• [Prompt] Provide an exact copy of the data, excluding the images.

• [Data section]
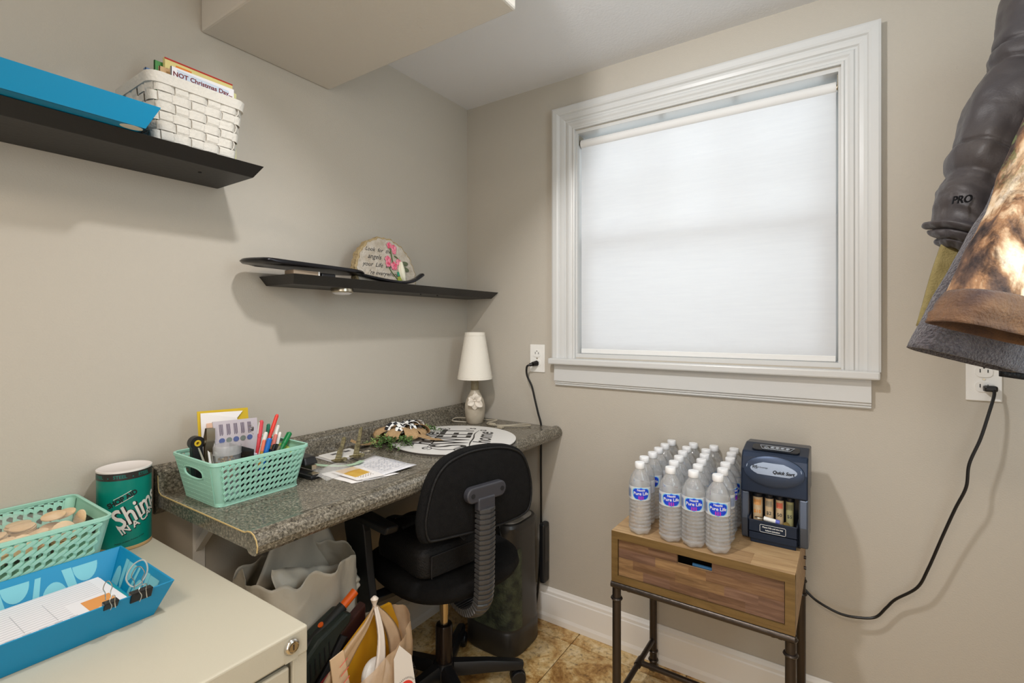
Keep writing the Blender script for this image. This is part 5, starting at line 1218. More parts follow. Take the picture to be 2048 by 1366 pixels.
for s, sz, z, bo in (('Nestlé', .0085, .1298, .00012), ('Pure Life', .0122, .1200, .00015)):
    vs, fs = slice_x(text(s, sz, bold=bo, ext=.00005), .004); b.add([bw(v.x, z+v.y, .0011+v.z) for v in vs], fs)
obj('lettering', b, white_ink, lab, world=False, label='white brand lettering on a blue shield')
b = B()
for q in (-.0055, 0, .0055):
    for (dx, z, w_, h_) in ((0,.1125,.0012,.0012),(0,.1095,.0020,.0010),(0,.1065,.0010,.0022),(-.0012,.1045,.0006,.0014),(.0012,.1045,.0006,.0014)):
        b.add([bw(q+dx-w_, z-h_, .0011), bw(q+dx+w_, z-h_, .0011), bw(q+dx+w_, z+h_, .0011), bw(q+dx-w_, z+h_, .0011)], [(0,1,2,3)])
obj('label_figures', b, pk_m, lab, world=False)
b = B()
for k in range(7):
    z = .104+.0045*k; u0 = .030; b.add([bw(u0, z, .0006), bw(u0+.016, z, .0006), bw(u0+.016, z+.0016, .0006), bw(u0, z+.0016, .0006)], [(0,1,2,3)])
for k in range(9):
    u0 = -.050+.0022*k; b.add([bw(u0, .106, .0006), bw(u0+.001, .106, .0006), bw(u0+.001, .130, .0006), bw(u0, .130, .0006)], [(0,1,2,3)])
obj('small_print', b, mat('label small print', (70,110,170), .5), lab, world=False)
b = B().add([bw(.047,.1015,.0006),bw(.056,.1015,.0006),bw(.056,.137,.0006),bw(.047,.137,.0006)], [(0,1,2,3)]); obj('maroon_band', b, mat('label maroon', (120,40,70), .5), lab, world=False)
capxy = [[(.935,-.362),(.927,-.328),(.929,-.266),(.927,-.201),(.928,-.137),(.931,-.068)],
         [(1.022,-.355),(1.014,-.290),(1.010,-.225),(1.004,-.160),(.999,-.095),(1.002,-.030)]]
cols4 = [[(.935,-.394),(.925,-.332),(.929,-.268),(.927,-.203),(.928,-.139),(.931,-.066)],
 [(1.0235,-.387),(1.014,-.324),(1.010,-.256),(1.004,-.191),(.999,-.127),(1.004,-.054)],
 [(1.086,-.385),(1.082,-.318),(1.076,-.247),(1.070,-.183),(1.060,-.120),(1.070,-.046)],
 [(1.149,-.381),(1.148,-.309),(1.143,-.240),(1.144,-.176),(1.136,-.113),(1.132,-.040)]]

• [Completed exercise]
Keep writing the Blender script for this image. This is part 5, starting at line 1218. More parts follow. Take the picture to be 2048 by 1366 pixels.
for s, sz, z, bo in (('Nestlé', .0085, .1298, .00012), ('Pure Life', .0122, .1200, .00015)):
    vs, fs = slice_x(text(s, sz, bold=bo, ext=.00005), .004); b.add([bw(v.x, z+v.y, .0011+v.z) for v in vs], fs)
obj('lettering', b, white_ink, lab, world=False, label='white brand lettering on a blue shield')
b = B()
for q in (-.0055, 0, .0055):
    for (dx, z, w_, h_) in ((0,.1125,.0012,.0012),(0,.1095,.0020,.0010),(0,.1065,.0010,.0022),(-.0012,.1045,.0006,.0014),(.0012,.1045,.0006,.0014)):
        b.add([bw(q+dx-w_, z-h_, .0011), bw(q+dx+w_, z-h_, .0011), bw(q+dx+w_, z+h_, .0011), bw(q+dx-w_, z+h_, .0011)], [(0,1,2,3)])
obj('label_figures', b, pk_m, lab, world=False)
b = B()
for k in range(7):
    z = .104+.0045*k; u0 = .030; b.add([bw(u0, z, .0006), bw(u0+.016, z, .0006), bw(u0+.016, z+.0016, .0006), bw(u0, z+.0016, .0006)], [(0,1,2,3)])
for k in range(9):
    u0 = -.050+.0022*k; b.add([bw(u0, .106, .0006), bw(u0+.001, .106, .0006), bw(u0+.001, .130, .0006), bw(u0, .130, .0006)], [(0,1,2,3)])
obj('small_print', b, mat('label small print', (70,110,170), .5), lab, world=False)
b = B().add([bw(.047,.1015,.0006),bw(.056,.1015,.0006),bw(.056,.137,.0006),bw(.047,.137,.0006)], [(0,1,2,3)]); obj('maroon_band', b, mat('label maroon', (120,40,70), .5), lab, world=False)
capxy = [[(.935,-.362),(.927,-.328),(.929,-.266),(.927,-.201),(.928,-.137),(.931,-.068)],
         [(1.022,-.355),(1.014,-.290),(1.010,-.225),(1.004,-.160),(.999,-.095),(1.002,-.030)]]
cols4 = [[(.935,-.394),(.925,-.332),(.929,-.268),(.927,-.203),(.928,-.139),(.931,-.066)],
 [(1.0235,-.387),(1.014,-.324),(1.010,-.256),(1.004,-.191),(.999,-.127),(1.004,-.054)],
 [(1.086,-.385),(1.082,-.318),(1.076,-.247),(1.070,-.183),(1.060,-.120),(1.070,-.046)],
 [(1.149,-.381),(1.148,-.309),(1.143,-.240),(1.144,-.176),(1.136,-.113),(1.132,-.040)]]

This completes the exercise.